Further reading into Jack's letter reveals that it cannot be satire at all because he's arguing for a stance he is well known to champion. He mentions that he's against violent video games and says they are "murder simulators." We know that Jack believes this because he's been saying it for quite a while now. In fact, as a lawyer he conducts lawsuits against the video game industry. He then goes on to present anecdotes of teens murdering people under the influence of video games: "The killing was like an extension of the game." It should be noted that these anecdotes aren't presented with any actual scientific evidence, but that isn't the point of this article. It's clear he doesn't intend for his letter to be a satire because he is fighting for his beliefs in a non-satirical and a completely not ironic way.

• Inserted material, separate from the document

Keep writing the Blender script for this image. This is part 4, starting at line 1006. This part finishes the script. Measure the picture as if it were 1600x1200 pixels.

Then, we are surprised as Jack then puts his money on the line. He will donate $10,000 to the favourite charity of the chairman of Take Two, Paul Eibeler, if his proposal is made into a video game. If he's promising to donate money to charity, then the possibility of his letter being a satirical work is almost non-existent, right? No good person would dangle money before charity only to snatch it away in a fit of satirical madness! At least I wouldn't.

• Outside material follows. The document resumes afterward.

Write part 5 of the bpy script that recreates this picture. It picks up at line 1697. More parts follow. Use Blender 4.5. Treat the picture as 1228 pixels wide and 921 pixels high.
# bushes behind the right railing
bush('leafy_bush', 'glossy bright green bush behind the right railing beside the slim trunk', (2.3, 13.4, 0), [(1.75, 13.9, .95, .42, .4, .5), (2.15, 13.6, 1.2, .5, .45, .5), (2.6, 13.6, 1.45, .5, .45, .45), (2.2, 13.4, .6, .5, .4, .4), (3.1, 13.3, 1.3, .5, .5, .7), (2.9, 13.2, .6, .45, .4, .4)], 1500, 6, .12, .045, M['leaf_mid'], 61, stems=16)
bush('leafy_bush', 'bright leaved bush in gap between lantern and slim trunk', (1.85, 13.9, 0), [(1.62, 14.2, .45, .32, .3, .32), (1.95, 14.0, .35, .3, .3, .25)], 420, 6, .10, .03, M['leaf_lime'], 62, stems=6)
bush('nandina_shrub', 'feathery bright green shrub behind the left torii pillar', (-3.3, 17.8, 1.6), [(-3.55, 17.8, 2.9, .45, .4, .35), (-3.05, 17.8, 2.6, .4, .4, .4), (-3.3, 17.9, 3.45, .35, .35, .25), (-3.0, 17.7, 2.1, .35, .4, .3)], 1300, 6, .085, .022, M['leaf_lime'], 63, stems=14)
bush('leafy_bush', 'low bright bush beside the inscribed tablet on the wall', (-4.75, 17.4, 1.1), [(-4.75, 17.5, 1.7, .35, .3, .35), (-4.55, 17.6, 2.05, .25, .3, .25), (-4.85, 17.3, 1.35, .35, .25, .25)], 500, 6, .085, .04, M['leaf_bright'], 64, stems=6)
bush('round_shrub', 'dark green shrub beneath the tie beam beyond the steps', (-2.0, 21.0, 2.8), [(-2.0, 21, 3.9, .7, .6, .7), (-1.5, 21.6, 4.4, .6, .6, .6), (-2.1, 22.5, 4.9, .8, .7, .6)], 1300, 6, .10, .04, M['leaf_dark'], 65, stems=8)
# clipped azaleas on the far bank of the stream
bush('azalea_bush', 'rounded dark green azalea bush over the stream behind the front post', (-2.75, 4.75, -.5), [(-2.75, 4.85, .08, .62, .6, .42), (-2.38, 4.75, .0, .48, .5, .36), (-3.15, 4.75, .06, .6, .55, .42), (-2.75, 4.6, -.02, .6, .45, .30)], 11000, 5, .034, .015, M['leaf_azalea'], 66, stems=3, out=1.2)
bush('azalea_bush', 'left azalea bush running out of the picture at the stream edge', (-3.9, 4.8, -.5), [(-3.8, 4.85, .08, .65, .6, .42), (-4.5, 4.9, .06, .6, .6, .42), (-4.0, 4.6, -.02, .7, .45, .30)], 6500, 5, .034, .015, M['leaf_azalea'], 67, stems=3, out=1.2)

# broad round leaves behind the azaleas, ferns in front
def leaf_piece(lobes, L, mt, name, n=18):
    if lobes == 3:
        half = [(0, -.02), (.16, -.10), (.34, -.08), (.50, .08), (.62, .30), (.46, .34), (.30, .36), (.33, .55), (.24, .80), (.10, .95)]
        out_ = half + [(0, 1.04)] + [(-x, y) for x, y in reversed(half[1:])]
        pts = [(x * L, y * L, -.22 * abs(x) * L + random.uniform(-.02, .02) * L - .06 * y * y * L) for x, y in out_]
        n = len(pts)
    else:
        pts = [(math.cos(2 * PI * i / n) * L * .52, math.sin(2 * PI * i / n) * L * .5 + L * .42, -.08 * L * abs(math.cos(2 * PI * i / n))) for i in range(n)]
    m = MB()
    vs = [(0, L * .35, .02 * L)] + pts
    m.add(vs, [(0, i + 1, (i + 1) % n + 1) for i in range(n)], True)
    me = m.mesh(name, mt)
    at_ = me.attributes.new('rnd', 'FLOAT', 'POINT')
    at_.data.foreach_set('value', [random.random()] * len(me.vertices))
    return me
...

Then comes the bulk of the proposal: Osaki Kim, a man with a Japanese first name, and a Korean last name goes on a killing rampage after his son is killed by a gamer. He starts by killing "Paula Eibel," CEO of "Take This" (get it? "Take Two," "Paul Eibele" I know, it took me a few read throughs to get it too) and then makes his way across the U.S. killing Take This's lawyers, murdering Best Buy, Circuit City, Target, and Wal-Mart employees after stealing their stock, and finally ends up in L.A. just in time to massacre E3. Apart from the very thinly veiled references to Take Two, Paul Eibele, and Take Two's law firm, all of the commercial entities and trade events are real. Most intelligent satirists stay away from using real names (some exceptions include Swift's A Modest Proposal where it is necessary to mention Ireland and Britain.) Gulliver's Travels, also written by Jonathan Swift is a commentary on British society and government. Yet he never mentions Britain at all. "The Lilliputians were clearly really the British" is not a line you'll find in that work. Likewise, Animal Farm by George Orwell never mentions the fact that it is about Soviet Russia. Both works true message can be figured out by anyone willing to pay attention while reading them, but neither of them are open and completely up-front about it. Jack Thomson's letter is about as blunt as a baseball bat to the head, or a tonne (metric) of bricks dropped on your foot. It is clear that Jack is being so blunt because he truly wants this game made, he doesn't want to skirt around the issue at all.

From the last lines I can only conclude that Jack wants this game made so that the video game industry knows what it's like to be targeted by a violent video game. The only indication that Jack has made that he ever intended satire is the title. And "A Modest Proposal" has become so cliche, it really could mean anything.

I have just learned that Jack did indeed intend his letter to be satire, seven days after its original publication, and after the great bulk of this article was already written. Jack Thompson, you fail Satire 101, you did not write a real satire. Your letter can be best described as a "challenge with a misleading title." I will post the full text of A Modest Proposal: For Preventing the Children of Poor People in Ireland from Being a Burden to Their Parents or Country, and for Making Them Beneficial to the Public so that you may study it for future attempts at satire. I also recommend you read the books Gulliver's Travels, Animal Farm, visit the website "The Onion" and watch The Daily Show with Jon Stewart for good examples of irony and satire.